In 2035, we again see the disparity between “advanced economies” and everyone else, this time with regard to power generation. While the other bullet points above might seem extreme to some observers, they are in fact relatively in line with goal posts already set by some major auto manufacturers and oil producers. For example, General Motors plans to stop making gas-burning cars vehicles by 2035, and BP aims to reduce its fossil fuels output 40 percent by 2030.


  • Net-zero electricity globally
  • 50 percent of fuels in aviation are low-emissions
  • Oil demand is 50 percent of 2020 level

The 50-percent low-emissions fuel target for aviation is one instance in which IEA is actually somewhat behind industry benchmarks. As reported in this issue (see “Is SAF Ready for Takeoff?”), Boeing plans to transition to 100 percent sustainable aviation fuel (SAF) by 2030, and the Airlines for America association has set its sights on net-zero emissions by 2050. Of course, the achievability of these goals — along with the others listed above — remains a subject of some debate.


  • Natural gas demand is 50 percent of 2020 level
  • 50 percent of heating demand is met by heat pumps

Notably, IEA has natural gas demand falling off slower than oil demand, but not that much slower. Elsewhere in the energy transition, IEA’s call for electric heat pumps to meet 50 percent of worldwide heating demand by 2045 seems overly optimistic, if not impossible, for some parts of the world. ISO-New England, the grid operator in one of the more progressive parts of the U.S., expects only 18.8 percent of homes in the region will have a heat pump by 2030, and less than 35 percent of these heat pumps will provide full heating, meaning 65 percent of homes with heat pumps will maintain a second (non-electric) heating system.

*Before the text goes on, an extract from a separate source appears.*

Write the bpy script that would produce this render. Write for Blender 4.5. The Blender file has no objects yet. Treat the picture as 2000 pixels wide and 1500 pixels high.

  • 41 percent biofuel blending in oil products
  • 86 percent of cars are EVs
  • 59 percent of heavy trucks are EVs

While the overall timeline might leave biofuel industry stakeholders with mixed impressions, the final 2050 benchmarks provide several positive signals. An oil product mix that’s 41 percent biofuels offers plenty of room for growth, and some petroleum product providers have set even more progressive goals. For example, Northeast heating oil dealers plan to transition their core product to 100 percent biofuels by 2050. Meanwhile, the disparity between EVs’ shares of passenger vehicles and commercial vehicles illustrates what most truck manufacturers and even some progressive policymakers readily acknowledge – that on-road fleets will continue to depend on lower-carbon liquid fuels like biodiesel and renewable diesel for the foreseeable future.